If there be order and meaning to life, they are hardly visible in what mortals do to one another and to themselves.

In counterpoint, we see love and devotion, sacrifice, faith, and humility; we see humanity in exalted expression of courage and heroism.

When at last the mystery of life is unraveled, what will be revealed?

I know a man who studied for the ministry. Then just before his ordination he dropped out because there were so many unanswered questions. He still regarded himself as a devout, if somewhat disillusioned, Christian. He found another profession, married, and was raising a family when our missionaries found him.

He made a very superficial study of the doctrines of the Church and found them tolerable enough. The fundamentals of Christianity were visible. But he was most interested in programs and activities that would benefit his family.

It was after he was baptized that he made the discovery of his life. To his surprise he found, underlying the programs of the Church, a solid foundation of doctrine. He had no idea of the depth and breadth and height of our theology. When once he moved from interest in the programs to a study of the gospel of Jesus Christ, he found answers which explained to his full satisfaction the deep questions that had left him unable to accept ordination as a clergyman.

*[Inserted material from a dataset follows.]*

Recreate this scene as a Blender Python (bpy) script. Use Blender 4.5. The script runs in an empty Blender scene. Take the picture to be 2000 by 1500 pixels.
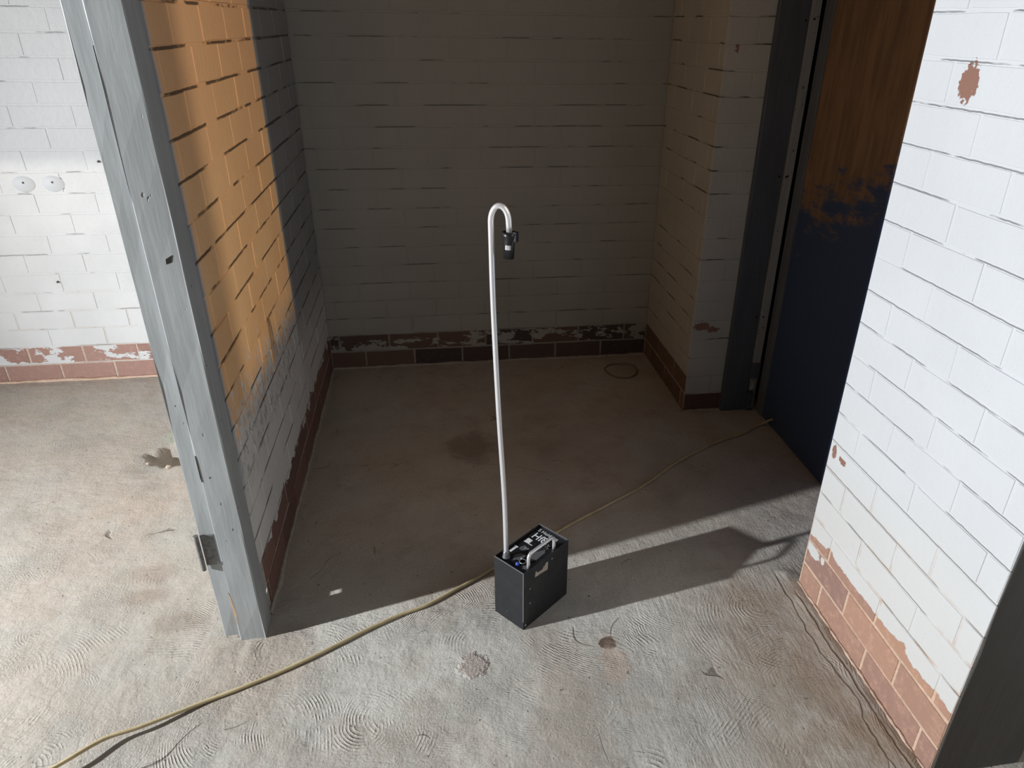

One doctrine was completely new to him. Although he was a student of the Bible, he had not found it there until he read the other revelations. Then the Bible was clear to him and he understood.

The doctrine is so logical, so reasonable, and explains so many things, that it is a wonder that the Christian world rejected it. It is so essential a part of the equation of life that, left out, life just cannot add up, it remains a mystery.

The doctrine is simply this: life did not begin with mortal birth. We lived in spirit form before we entered mortality. We are spiritually the children of God.

This doctrine of premortal life was known to ancient Christians. For nearly five hundred years the doctrine was taught, but it was then rejected as a heresy by a clergy that had slipped into the Dark Ages of apostasy.

Once they rejected this doctrine, the doctrine of premortal life, and the doctrine of redemption for the dead, they could never unravel the mystery of life. They became like a man trying to assemble a strand of pearls on a string that was too short. There is no way they can put them all together.

Why is it so strange a thought that we lived as spirits before entering mortality? Christian doctrine proclaims the Resurrection, meaning that we will live after mortal death. If we live beyond death, why should it be strange that we lived before birth?

The Christian world in general accepts the idea that our condition in the Resurrection will be determined by our actions in this life. Why can they not believe that some circumstances in this life were determined by our actions before coming into mortality?

Boyd K. Packer, “The Mystery of Life,” Ensign, Nov 1983, 16


ang said...

Thank you so much for posting this information! I look forward to studying it this week. I also wanted to add that there is a wonderful lesson about the Plan of Salvation in the "Teachings of the Presidents of the Church" -- Joseph Smith. I learned so much from reading it that I am excited to continue the topic with your "homework" assignment!

Diane said...

Thank You! I'm excited for the challenge. I think we will add it to our FHE this week. It will be good for the whole family.

dr di said...

Thanks for the idea. I love the TPC Joseph Smith lesson too. I'll add a link in the blog.

Brad N said...

Sister Robison,

We so appreciate this blog. Our son has yet to arrive in your mission (Oct 15 transfer), but through your blog and the Spirit we feel more and more each day that his call is inspired. We send him snippets of your blog, and he is so excited to arrive in the West Indies. Today we sent him the homework assignment for next zone conference. Thank you.